* _TASK STATEMENT_:
Go through the material below and count the lines with the string "scene"; the number is the whole answer.

* * * * * * * * *

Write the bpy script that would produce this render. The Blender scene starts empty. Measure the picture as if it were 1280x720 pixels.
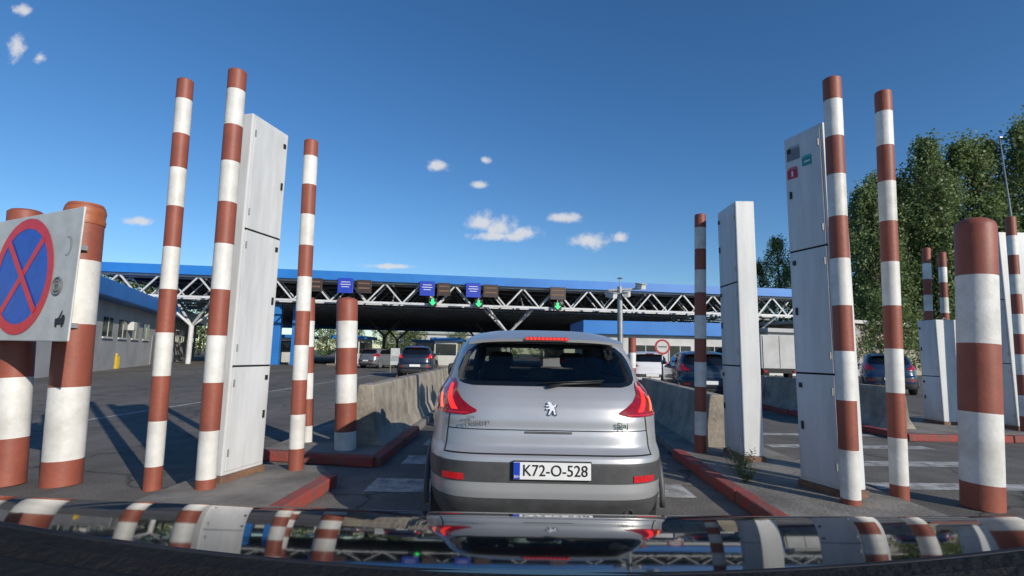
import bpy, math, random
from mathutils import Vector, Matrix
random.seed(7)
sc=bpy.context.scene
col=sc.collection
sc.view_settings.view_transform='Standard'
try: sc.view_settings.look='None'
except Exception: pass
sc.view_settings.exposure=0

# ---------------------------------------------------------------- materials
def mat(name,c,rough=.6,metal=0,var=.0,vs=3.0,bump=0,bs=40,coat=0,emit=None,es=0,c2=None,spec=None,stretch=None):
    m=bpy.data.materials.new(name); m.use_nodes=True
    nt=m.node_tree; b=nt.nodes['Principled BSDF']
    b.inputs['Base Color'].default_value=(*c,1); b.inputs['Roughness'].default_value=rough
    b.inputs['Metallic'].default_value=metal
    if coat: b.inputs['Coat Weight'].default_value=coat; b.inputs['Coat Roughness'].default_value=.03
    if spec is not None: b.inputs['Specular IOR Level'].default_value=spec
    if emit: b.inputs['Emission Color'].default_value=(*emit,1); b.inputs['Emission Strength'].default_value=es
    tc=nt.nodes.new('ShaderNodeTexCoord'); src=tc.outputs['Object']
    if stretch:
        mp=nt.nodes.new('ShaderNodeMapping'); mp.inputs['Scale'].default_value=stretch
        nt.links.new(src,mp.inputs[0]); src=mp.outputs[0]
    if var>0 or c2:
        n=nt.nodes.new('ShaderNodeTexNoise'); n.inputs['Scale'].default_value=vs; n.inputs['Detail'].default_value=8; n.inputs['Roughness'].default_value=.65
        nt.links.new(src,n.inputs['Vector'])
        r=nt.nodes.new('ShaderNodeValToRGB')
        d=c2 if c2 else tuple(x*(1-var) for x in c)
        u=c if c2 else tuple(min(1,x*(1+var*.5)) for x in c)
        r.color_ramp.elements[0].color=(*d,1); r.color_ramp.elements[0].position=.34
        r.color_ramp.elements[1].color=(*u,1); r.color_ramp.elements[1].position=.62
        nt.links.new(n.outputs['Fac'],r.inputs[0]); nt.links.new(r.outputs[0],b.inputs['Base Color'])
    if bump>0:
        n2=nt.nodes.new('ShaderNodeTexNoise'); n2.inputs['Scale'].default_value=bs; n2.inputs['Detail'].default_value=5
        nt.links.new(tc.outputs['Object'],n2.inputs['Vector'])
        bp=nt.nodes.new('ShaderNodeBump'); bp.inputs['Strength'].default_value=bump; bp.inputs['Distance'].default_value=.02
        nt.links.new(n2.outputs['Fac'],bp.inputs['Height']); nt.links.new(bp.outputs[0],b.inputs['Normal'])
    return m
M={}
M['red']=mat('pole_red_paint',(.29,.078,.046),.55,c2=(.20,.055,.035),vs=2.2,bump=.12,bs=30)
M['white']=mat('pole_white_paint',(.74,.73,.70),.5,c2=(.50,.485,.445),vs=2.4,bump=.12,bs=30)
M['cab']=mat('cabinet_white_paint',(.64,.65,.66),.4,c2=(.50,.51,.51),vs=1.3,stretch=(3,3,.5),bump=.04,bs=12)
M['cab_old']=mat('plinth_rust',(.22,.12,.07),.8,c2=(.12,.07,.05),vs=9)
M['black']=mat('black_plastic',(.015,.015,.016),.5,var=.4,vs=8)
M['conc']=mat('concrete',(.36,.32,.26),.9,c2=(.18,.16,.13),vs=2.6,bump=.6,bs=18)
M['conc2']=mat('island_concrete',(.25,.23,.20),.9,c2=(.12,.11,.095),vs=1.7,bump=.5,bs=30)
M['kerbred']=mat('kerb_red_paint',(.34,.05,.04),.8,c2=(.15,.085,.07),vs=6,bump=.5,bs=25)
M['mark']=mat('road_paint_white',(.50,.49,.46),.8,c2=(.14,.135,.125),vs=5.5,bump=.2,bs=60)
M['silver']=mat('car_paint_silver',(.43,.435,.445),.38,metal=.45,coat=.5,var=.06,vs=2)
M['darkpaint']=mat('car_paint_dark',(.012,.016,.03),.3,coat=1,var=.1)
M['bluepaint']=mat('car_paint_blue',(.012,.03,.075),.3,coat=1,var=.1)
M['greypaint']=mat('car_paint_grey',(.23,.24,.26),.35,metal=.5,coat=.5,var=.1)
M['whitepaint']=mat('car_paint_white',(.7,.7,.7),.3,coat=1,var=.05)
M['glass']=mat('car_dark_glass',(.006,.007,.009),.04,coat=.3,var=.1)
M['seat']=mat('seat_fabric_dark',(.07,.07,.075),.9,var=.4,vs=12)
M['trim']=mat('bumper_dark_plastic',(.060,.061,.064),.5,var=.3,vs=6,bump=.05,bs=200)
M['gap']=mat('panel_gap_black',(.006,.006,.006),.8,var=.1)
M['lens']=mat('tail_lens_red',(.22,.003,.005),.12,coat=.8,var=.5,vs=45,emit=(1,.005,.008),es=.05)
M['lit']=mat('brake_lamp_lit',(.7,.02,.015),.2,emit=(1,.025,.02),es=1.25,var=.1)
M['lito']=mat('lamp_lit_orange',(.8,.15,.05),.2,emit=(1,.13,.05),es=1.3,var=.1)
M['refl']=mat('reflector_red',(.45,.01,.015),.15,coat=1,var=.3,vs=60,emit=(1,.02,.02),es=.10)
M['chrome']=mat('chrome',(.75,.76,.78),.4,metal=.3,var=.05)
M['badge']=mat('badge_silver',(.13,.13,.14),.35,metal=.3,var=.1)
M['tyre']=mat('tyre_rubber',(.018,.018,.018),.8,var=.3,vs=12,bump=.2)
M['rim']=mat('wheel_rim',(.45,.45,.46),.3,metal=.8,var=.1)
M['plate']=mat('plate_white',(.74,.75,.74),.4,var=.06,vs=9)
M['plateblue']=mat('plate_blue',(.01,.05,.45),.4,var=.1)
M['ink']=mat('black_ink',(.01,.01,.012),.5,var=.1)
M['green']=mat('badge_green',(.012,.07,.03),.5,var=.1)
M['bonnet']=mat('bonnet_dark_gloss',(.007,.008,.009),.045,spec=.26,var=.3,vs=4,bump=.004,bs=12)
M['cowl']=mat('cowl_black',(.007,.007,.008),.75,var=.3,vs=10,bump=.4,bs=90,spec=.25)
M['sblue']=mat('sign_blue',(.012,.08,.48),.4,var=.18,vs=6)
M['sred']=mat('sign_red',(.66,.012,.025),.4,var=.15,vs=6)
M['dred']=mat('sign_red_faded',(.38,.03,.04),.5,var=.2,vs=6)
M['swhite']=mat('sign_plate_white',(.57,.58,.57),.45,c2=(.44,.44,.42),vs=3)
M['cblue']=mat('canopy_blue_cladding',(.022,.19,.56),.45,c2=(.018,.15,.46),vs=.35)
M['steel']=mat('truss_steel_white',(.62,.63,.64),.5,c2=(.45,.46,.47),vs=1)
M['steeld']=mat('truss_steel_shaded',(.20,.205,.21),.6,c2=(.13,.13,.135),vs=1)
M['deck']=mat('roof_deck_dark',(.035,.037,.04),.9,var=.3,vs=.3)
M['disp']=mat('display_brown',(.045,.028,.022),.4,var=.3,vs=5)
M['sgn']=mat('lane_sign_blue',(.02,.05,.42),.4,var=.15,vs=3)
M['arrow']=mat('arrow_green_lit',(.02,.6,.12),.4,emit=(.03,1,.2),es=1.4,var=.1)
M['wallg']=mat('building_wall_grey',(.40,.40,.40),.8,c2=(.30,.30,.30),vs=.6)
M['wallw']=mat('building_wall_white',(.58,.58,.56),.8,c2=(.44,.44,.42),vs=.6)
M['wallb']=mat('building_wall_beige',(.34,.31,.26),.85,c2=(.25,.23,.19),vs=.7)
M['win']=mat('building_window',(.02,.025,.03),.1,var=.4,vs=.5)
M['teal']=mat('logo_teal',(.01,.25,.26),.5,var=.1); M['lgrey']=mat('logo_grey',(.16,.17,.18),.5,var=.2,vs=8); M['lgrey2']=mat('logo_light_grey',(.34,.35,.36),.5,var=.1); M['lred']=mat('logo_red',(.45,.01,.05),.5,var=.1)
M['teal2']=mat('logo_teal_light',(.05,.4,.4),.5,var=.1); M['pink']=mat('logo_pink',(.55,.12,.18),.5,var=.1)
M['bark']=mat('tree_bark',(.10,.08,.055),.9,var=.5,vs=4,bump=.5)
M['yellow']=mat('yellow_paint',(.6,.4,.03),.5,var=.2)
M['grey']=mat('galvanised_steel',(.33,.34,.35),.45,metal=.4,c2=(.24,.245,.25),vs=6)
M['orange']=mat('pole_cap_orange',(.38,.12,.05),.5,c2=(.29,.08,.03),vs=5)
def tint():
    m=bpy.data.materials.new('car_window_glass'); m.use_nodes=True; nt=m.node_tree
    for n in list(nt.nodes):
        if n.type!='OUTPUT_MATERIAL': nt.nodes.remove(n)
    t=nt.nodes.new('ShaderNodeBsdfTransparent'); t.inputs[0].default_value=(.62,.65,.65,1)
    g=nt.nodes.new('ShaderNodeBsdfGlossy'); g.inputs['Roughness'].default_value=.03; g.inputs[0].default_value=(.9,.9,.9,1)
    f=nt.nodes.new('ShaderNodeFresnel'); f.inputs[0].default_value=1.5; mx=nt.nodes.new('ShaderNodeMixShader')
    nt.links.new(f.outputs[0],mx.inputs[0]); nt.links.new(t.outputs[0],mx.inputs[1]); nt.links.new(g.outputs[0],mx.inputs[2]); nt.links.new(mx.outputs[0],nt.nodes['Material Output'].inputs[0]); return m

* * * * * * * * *

* _COMPLETE ANSWER_:
2